8º) “Tente evitar a repetição dos mesmos gêneros, dos mesmos temas, dos mesmos estilos, dos mesmos autores”. Claro, isso não se trata de nenhum veto. Não é nenhuma proibição. Mas quanto mais você variar, melhor aproveitará o tempo despendido em suas leituras. Seu raio de ação será bastante mais amplo. Evite os “sambas de uma nota só”, ou seja, de ser leitor, apenas, de um único gênero ou autor, ou de restrito punhadinho deles. Porém... não está proibido disso. Mas esteja então consciente do que irá perder. E perderá mesmo, não duvide.
9º) “A vida tem outras coisas muito boas. Por isso, não tenha pena de abandonar pelo meio os livros desinteressantes. O leitor experiente desenvolve a capacidade de perceber logo, em no máximo 30 páginas, se um livro será bom ou mau. Só não diga que um livro é ruim antes de ler pelo menos algumas linhas: nada pode ser tão estúpido quanto o preconceito”. Este mandamento dispensa comentários. É claríssimo, não acham?
10º) “Forme seu próprio cânone. Se não gostar de um clássico, não se sinta menos inteligente”. Você tem todo o direito de eleger suas preferências. Até porque, se não o fizer, a leitura deixará de ser, para você, um prazer e, sem satisfação, certamente você não ficará viciado nela. Insisto no primeiro mandamento deste decálogo: não faça da leitura mero hábito. Vá mais longe. Ouse. “Vicie-se” nela.

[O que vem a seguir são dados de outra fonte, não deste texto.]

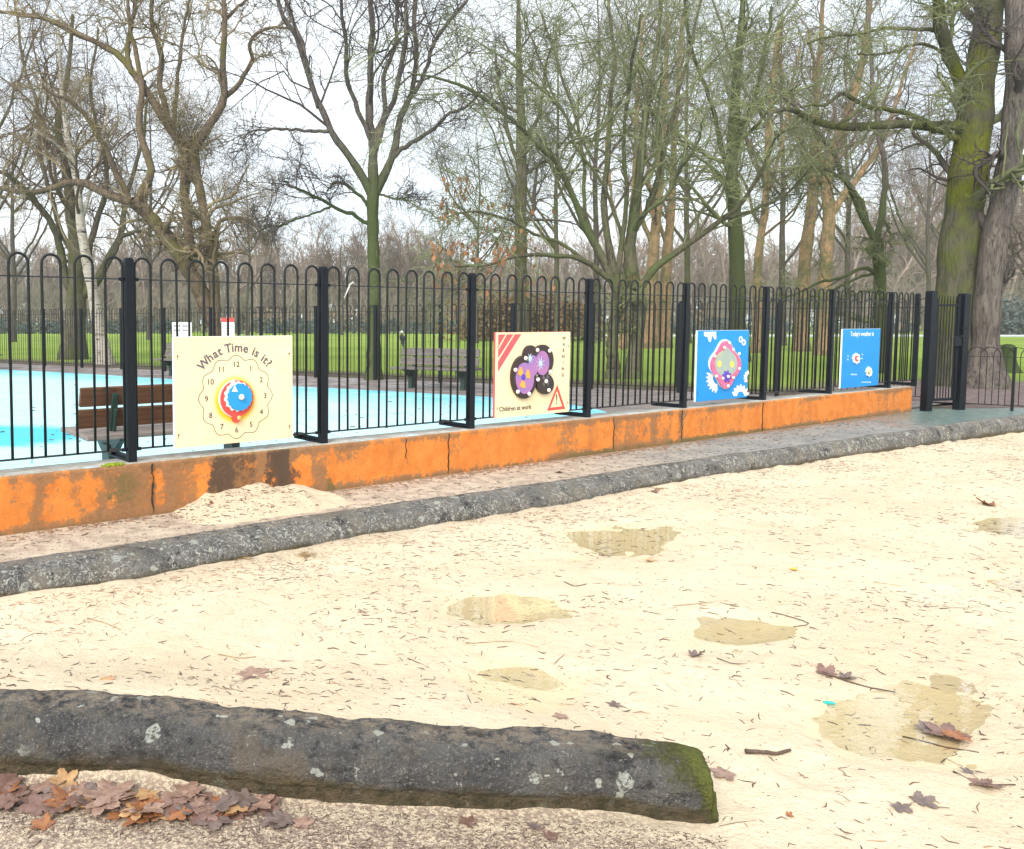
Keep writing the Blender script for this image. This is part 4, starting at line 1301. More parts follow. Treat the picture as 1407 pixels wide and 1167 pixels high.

Não abra mão, jamais, por nenhum motivo ou circunstância, desse enorme e incomparável prazer. Curta-o ao máximo, pelo tempo que puder, saboreando cada momento. Agindo assim, estará, com certeza, dando o primeiro passo para se tornar escritor. Mas... somente se tiver talento para isso. Se não tiver... não se aflija. Lembre-se que estará um degrau acima de quem escreve: será o supremo árbitro de quem produz o que o vicia e o satisfaz. Sem você, acredite, escritor algum sobreviverá. Quer mais?!!!